Value Transformation of the Present-day Society
Another phenomenon that has undoubtedly contributed to the development of global civil society is the association of two seemingly unrelated issues: global political economy and its impacts on a number of countries, mostly developing ones; and the value transformation among the public in the developed countries, titled by sociologist Ronald Inglehart the inclination toward post-materialism (Inglehart, 1997; Inglehart & Abramson, 1995).
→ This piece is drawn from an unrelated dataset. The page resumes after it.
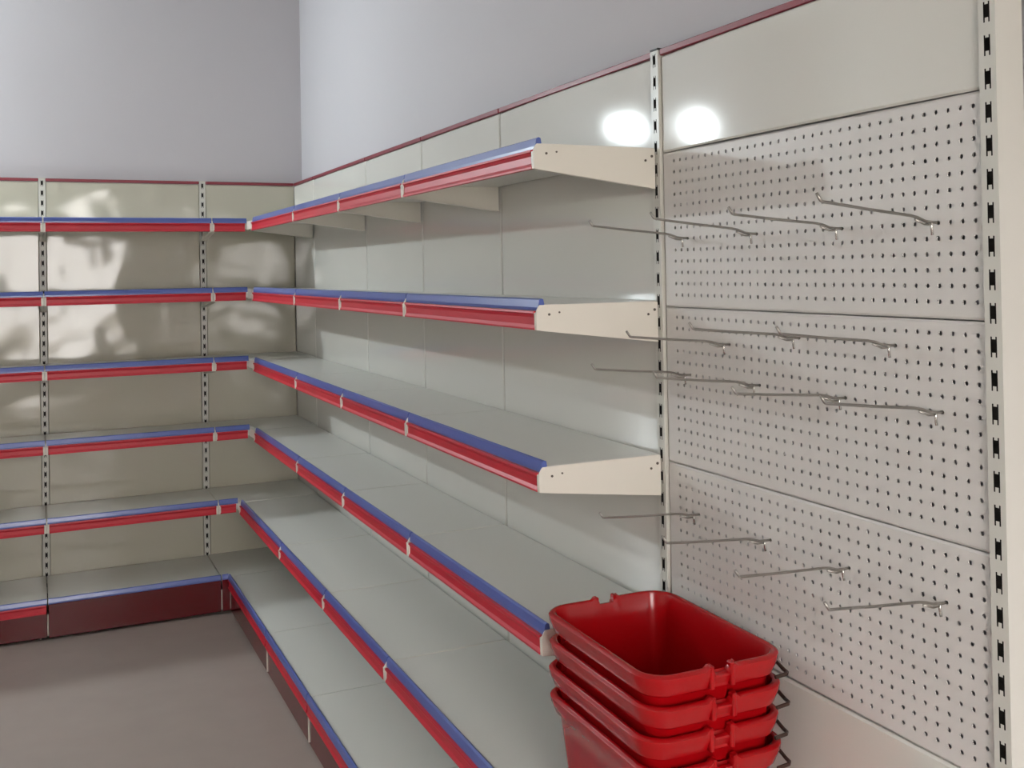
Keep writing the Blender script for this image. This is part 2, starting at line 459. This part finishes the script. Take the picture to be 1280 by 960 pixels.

Analysts Walton and Seddon (1994) described the relationship between so-called structural adjustment programmes, under which developing countries have been forced to undergo drastic economic measures, and the mobilisation of civil society. The protests brought about by the neo-liberal belt-tightening resulted in the formation of civil society, which has gradually ripened and taken up new topics such as women’s rights, human rights, and democracy in general. When developing countries were undergoing the neo-liberal economic experiments, part of Western society was undergoing a transformation, called a ‘silent revolution’ by Ronald Inglehart. In his view, a society freed of primary existential difficulties begins to care more for the quality of life and its ethical dimension. Post-materialists are people whose thinking and conscience differ from those of the Homo economicus, running into conflict with the logic of the global economics.
Post-materialism means a departure from quantity (of money and material assets) toward quality of life. Quality of life includes its ethical and ecological dimensions, in which community, justice, sustainability, and control over one’s own fate play the crucial roles. The generation of peace activists of the Cold War has transformed into the generation of environmental activists and subsequently into global activists demanding debt cancellation, fair trade, sustainability, and regulation of multinational corporations. As philosopher Václav Bělohradský (1999) noted in his comment on the protests in Seattle, ‘CS has come onstage surrounded by the sound of shattering glass’ when it opposed openly the greedy global logic of ‘growing Growth’ (Bělohradský, 1999; 2000; Lebeda, 2003). Dutch analyst Kees Breed (1998) sees the emergence of CS from a different angle than Inglehart and Bělohradský, saying that one of the reasons for the development of civil society in the 1990s was a deficiency of democracy in the Western democracies, where a gap widened between the society and its political representation.
CS, which begins to include demands for global justice, thus emerges in various processes and various places, but the access to information, and new communication and mobilisation possibilities have helped the development of the phenomenon that we now call the global CS with its own agenda, inner dynamics, and related political opinions. It is interesting to see anarchists meet Christians and unions meet environmental activists under this common umbrella, once obstinate ideological opponents.